Boundaries are a hot topic these days. Their very name is sung from the mountaintops, but explaining exactly what boundaries are is a little more of a moving target. That’s because most boundaries are unique to us all as individuals, and they don’t come with a rulebook. In fact, while boundary-setting may be good for us, it doesn’t always come easy.
We find ourselves wracked with guilt over declaring our boundaries to loved ones. We feel like we are letting them down, being self-serving or selfish, and find ourselves being yes-men (and women) because the satisfaction of others feels easier than our own … or does it?
Terri Cole, psychotherapist and author of Boundary Boss: The Essential Guide to Talk True, Be Seen, and (Finally) Live Free, knows that healthy personal boundaries are the key to living a fulfilled, empowered, and self-directed—not selfish—life. She breaks it down that they are incredibly liberating and essential to showing up in the world as your truest self.
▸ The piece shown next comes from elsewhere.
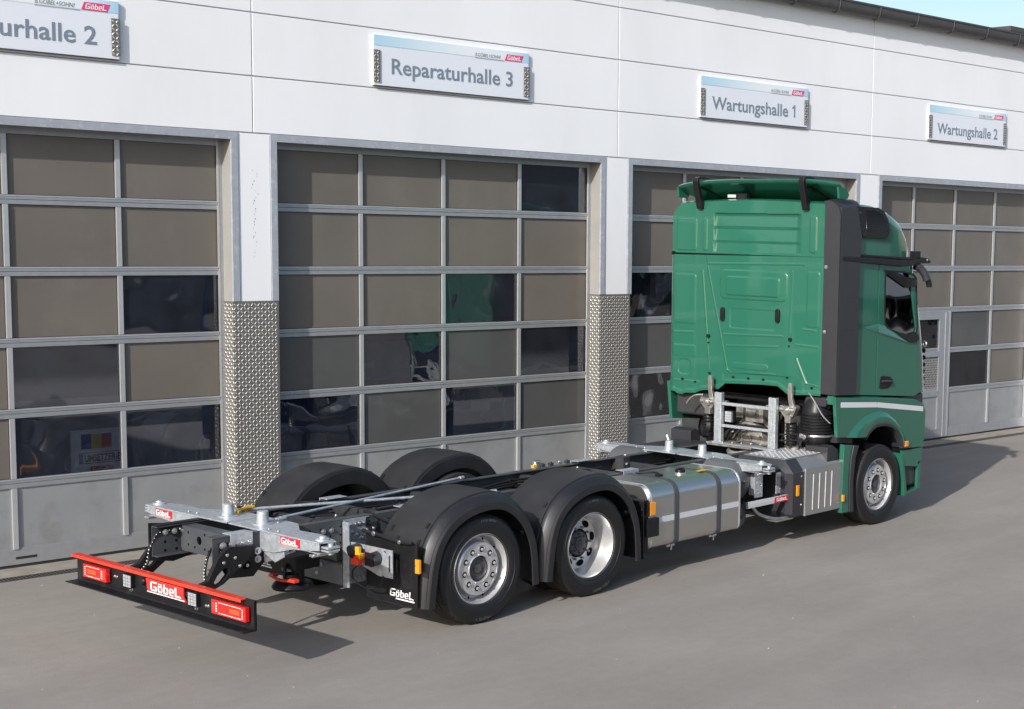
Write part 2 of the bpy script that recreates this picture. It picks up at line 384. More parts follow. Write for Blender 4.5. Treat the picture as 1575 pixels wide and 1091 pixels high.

“Think of boundaries as your personal rules of engagement. They are rules, limits, or guidelines we set in order to let others know what we are comfortable with and what is and is not OK with us. Having healthy boundaries requires you to know your preferences, desires, limits, and deal-breakers, and to have the ability to communicate them when you so choose. It’s telling the truth about how you feel and about what you do and don’t want and need,” Cole explains. Which in a way, sounds like the definition of achieving happiness.
“Everyone has a unique ‘downloaded boundary blueprint.’ This is a set of boundary ideas and beliefs that take root in childhood about the way our boundaries are ‘supposed to be.’ I use the term ‘blueprint’ because a downloaded belief system is similar to the architectural blueprint for a house. Boundary blueprints have been passed down through families for decades or even centuries. Your blueprint has been informed by how you were raised, what you observed, your culture, and your home environment, among other factors.”
Boundary Myth: Boundaries will alienate the people you love.
Boundary Truth: Healthy boundaries serve to protect your relationships so they can thrive.
“The more you let people know what is and is not OK with you, the more deeply they actually know you and understand your preferences, limits, and expectations.”
Boundary Myth: Real romantic love needs no boundaries.
Boundary Truth: Healthy love ALWAYS requires healthy boundaries.
“Don’t buy what the media, fairy tales, and rom-coms are selling! Healthy love is boundaried love, period. It is two whole humans that make up a solid union.”
Boundary Myth: Protecting your boundaries makes you selfish.
Boundary Truth: Protecting your boundaries makes you brave and generous.
“It may seem easier to avoid the challenging conversation, to claim ‘niceness’ as the reason, and then to badmouth the person to others or in your own mind for weeks, years, decades, or your entire life. In reality, keeping vital information about yourself from the people you love the most is being legit selfish.”
Boundary Myth: Creating healthy boundaries is too time-consuming.
Boundary Truth: You could spend the rest of this lifetime (and the next) cleaning up the mess that past unhealthy boundary disasters created.
“You got time for that? No, you do not.”
Boundary Myth: Setting boundaries makes you mean.
Boundary Truth: Setting boundaries can consistently be done with kindness.
“And when you really think about it, not setting boundaries and being dishonest is actually pretty mean. As you can see from the boundary myths and truths list above, all of the myths are predicated on fear-based thinking. So why is it so scary to assert healthy boundaries? It all comes back to fear of rejection, abandonment, or conflict.”
Cole assures us that the more we exercise expressing our boundaries—aka our preferences, desires, limits, and deal-breakers—the less threatening it will feel, because we will reap the rewards.
Lastly, she reminds us that “boundaries are not walls. They aren’t meant to block people or push them away. You can think about your boundaries as a bridge to deeper, more fulfilling experiences in all your relationships, including the one you have with yourself!”
It’s about knowing yourself, and letting others know you better as well.